● WHAT THE EXERCISE ASKS: Reproduce the material in full, unchanged.

● MATERIAL PROVIDED:
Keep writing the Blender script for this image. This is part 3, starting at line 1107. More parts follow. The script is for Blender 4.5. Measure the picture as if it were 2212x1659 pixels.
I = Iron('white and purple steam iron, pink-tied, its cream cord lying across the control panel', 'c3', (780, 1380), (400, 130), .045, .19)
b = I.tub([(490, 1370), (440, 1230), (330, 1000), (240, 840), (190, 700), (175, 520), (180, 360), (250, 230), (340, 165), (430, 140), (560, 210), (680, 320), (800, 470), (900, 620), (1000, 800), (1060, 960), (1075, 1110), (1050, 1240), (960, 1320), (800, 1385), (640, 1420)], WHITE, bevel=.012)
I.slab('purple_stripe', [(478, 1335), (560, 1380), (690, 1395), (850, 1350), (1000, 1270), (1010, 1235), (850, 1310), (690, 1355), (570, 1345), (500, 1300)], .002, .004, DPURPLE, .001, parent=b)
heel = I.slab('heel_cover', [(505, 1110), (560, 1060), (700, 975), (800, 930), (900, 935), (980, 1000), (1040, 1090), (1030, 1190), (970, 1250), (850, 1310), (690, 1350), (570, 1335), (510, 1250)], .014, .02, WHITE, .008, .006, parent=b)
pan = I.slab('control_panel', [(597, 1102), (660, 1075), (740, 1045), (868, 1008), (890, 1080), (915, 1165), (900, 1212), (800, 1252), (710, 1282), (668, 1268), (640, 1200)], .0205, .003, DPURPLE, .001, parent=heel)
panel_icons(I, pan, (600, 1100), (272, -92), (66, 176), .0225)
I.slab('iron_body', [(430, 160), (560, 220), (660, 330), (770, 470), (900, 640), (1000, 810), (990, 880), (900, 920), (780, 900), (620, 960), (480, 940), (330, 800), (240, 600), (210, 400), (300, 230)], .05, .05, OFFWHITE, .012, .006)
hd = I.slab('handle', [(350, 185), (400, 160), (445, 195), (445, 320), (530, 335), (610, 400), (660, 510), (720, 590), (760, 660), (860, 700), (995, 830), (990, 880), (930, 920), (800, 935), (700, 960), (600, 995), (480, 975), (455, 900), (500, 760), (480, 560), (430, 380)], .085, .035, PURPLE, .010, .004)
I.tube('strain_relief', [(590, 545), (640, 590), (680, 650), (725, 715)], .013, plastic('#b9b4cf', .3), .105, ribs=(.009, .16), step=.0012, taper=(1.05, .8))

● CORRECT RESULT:
Keep writing the Blender script for this image. This is part 3, starting at line 1107. More parts follow. The script is for Blender 4.5. Measure the picture as if it were 2212x1659 pixels.
I = Iron('white and purple steam iron, pink-tied, its cream cord lying across the control panel', 'c3', (780, 1380), (400, 130), .045, .19)
b = I.tub([(490, 1370), (440, 1230), (330, 1000), (240, 840), (190, 700), (175, 520), (180, 360), (250, 230), (340, 165), (430, 140), (560, 210), (680, 320), (800, 470), (900, 620), (1000, 800), (1060, 960), (1075, 1110), (1050, 1240), (960, 1320), (800, 1385), (640, 1420)], WHITE, bevel=.012)
I.slab('purple_stripe', [(478, 1335), (560, 1380), (690, 1395), (850, 1350), (1000, 1270), (1010, 1235), (850, 1310), (690, 1355), (570, 1345), (500, 1300)], .002, .004, DPURPLE, .001, parent=b)
heel = I.slab('heel_cover', [(505, 1110), (560, 1060), (700, 975), (800, 930), (900, 935), (980, 1000), (1040, 1090), (1030, 1190), (970, 1250), (850, 1310), (690, 1350), (570, 1335), (510, 1250)], .014, .02, WHITE, .008, .006, parent=b)
pan = I.slab('control_panel', [(597, 1102), (660, 1075), (740, 1045), (868, 1008), (890, 1080), (915, 1165), (900, 1212), (800, 1252), (710, 1282), (668, 1268), (640, 1200)], .0205, .003, DPURPLE, .001, parent=heel)
panel_icons(I, pan, (600, 1100), (272, -92), (66, 176), .0225)
I.slab('iron_body', [(430, 160), (560, 220), (660, 330), (770, 470), (900, 640), (1000, 810), (990, 880), (900, 920), (780, 900), (620, 960), (480, 940), (330, 800), (240, 600), (210, 400), (300, 230)], .05, .05, OFFWHITE, .012, .006)
hd = I.slab('handle', [(350, 185), (400, 160), (445, 195), (445, 320), (530, 335), (610, 400), (660, 510), (720, 590), (760, 660), (860, 700), (995, 830), (990, 880), (930, 920), (800, 935), (700, 960), (600, 995), (480, 975), (455, 900), (500, 760), (480, 560), (430, 380)], .085, .035, PURPLE, .010, .004)
I.tube('strain_relief', [(590, 545), (640, 590), (680, 650), (725, 715)], .013, plastic('#b9b4cf', .3), .105, ribs=(.009, .16), step=.0012, taper=(1.05, .8))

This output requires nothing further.